Every Eye runs to just 119 pages, but its length is perfect; English’s writing certainly works well in the more compact literary frame.  The novella charts the life of a newly married woman named Hatty, and begins with the death of her aunt, Cynthia: ‘It is strange that this news should arrive today, the eve of our departure.  Tomorrow morning Stephen and I are to set off for Ibiza, the most savage of the Balearic Islands.  We have been married a year and this is a long-promised holiday.  Now it seems something over and above, an involuntary almost predestined mark of respect to a dead person, for it was Cynthia who first told me of this place which must have been when I first met her  about the time of my fourteenth birthday’.  Indeed, Cynthia, who was married to Hatty’s ‘big brown bear’-like Uncle Otway, lived there for much of her life.

Hatty is often frank, and I was immediately endeared to her; she strikes one as rather an original character construct, by all accounts.  When asked for Cynthia what she likes to read after a fraught exchange has taken place, for instance, we are given the following information: ‘Still cautious but placated almost completely, I answered, a little gruffly I remember: “I like good books,” and then to illustrate the extent of my knowledge: “I like Rider Haggard very much, but I can’t stand Jane Austen”.’

Every Eye is not at all a run-of-the-mill portrait of a young newlywed.  The details which English gives too, particularly with regard to Hatty and Stephen’s relationship, and their wider circle, intrigue: ‘6.30am and Victoria.  Stephen’s mother, Amy, is already on the platform waiting to see us off; she has brought with her the young girl that she hoped Stephen would marry before he met me.’
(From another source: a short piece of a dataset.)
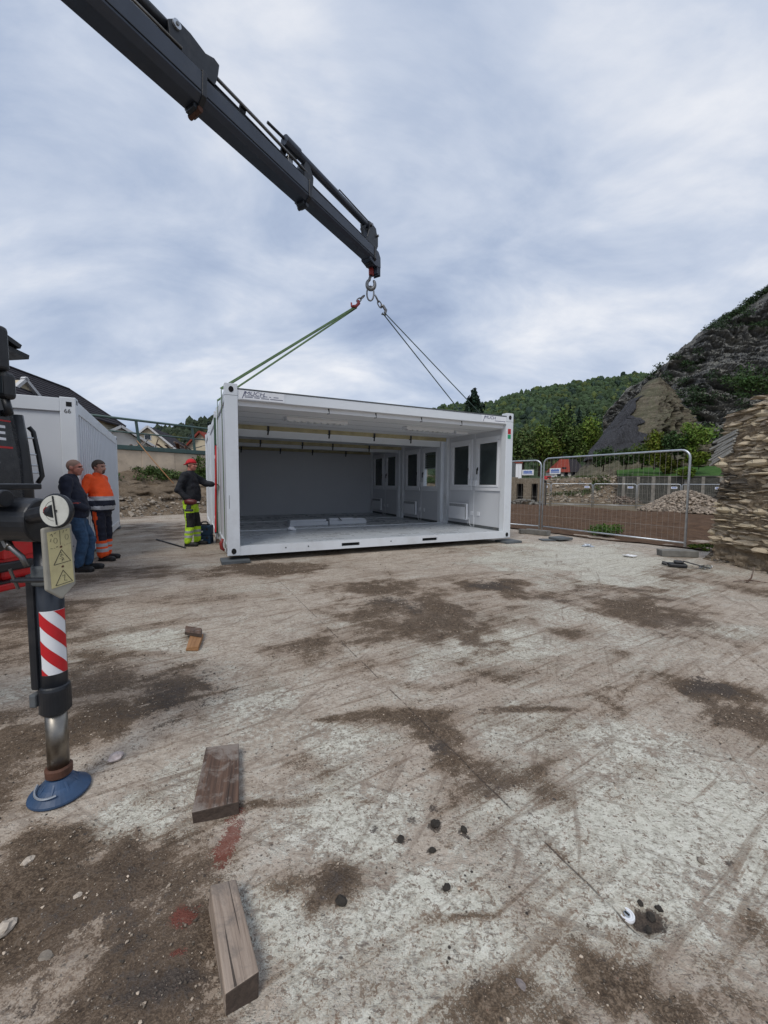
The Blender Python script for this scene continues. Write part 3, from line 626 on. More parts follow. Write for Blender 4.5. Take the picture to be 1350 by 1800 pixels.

The structure which English has used here, of a continuous narrative with no chapter breaks to speak of, works well; it allows her to present us with a coherent barrage of thoughts and memories, which run simultaneously alongside her present day life and travels.  English’s descriptions are incredibly perceptive; she picks up on all kinds of minute details.  Of the train journey which Hatty and Stephen take through France, for instance, she writes: ‘To begin with we are a carriageful of nondescript putty-coloured figures.  But with the thinning out from station to station, there develops before our accustomed eyes brilliant coloured designs on women’s dresses, cyclamen gashes on mouths and headscarves; the cerulean of the sky greased and shining on the eyelids of the girl in front of me’.

Hatty has such realistic touches to her, and she has been thoughtfully and intelligently constructed.  English’s writing is strong and distinctive throughout, and the novella is often quite darkly funny: ‘So it is Wednesday, and the first for Cynthia below the ground – the cold raw earth lined with evergreens.  “Six feet of semi-detached will do me nicely, dear,” I had heard her say often enough when she was looking for another smaller flat when their lease expired.  At last this has been realised as a permanency’.  Every Eye is a beguiling and sometimes unsettling book, with a vivid sense of place.  From the first it is incredibly absorbing, and is a fantastic choice if you are looking for something which you can read without too much trouble in a single sitting.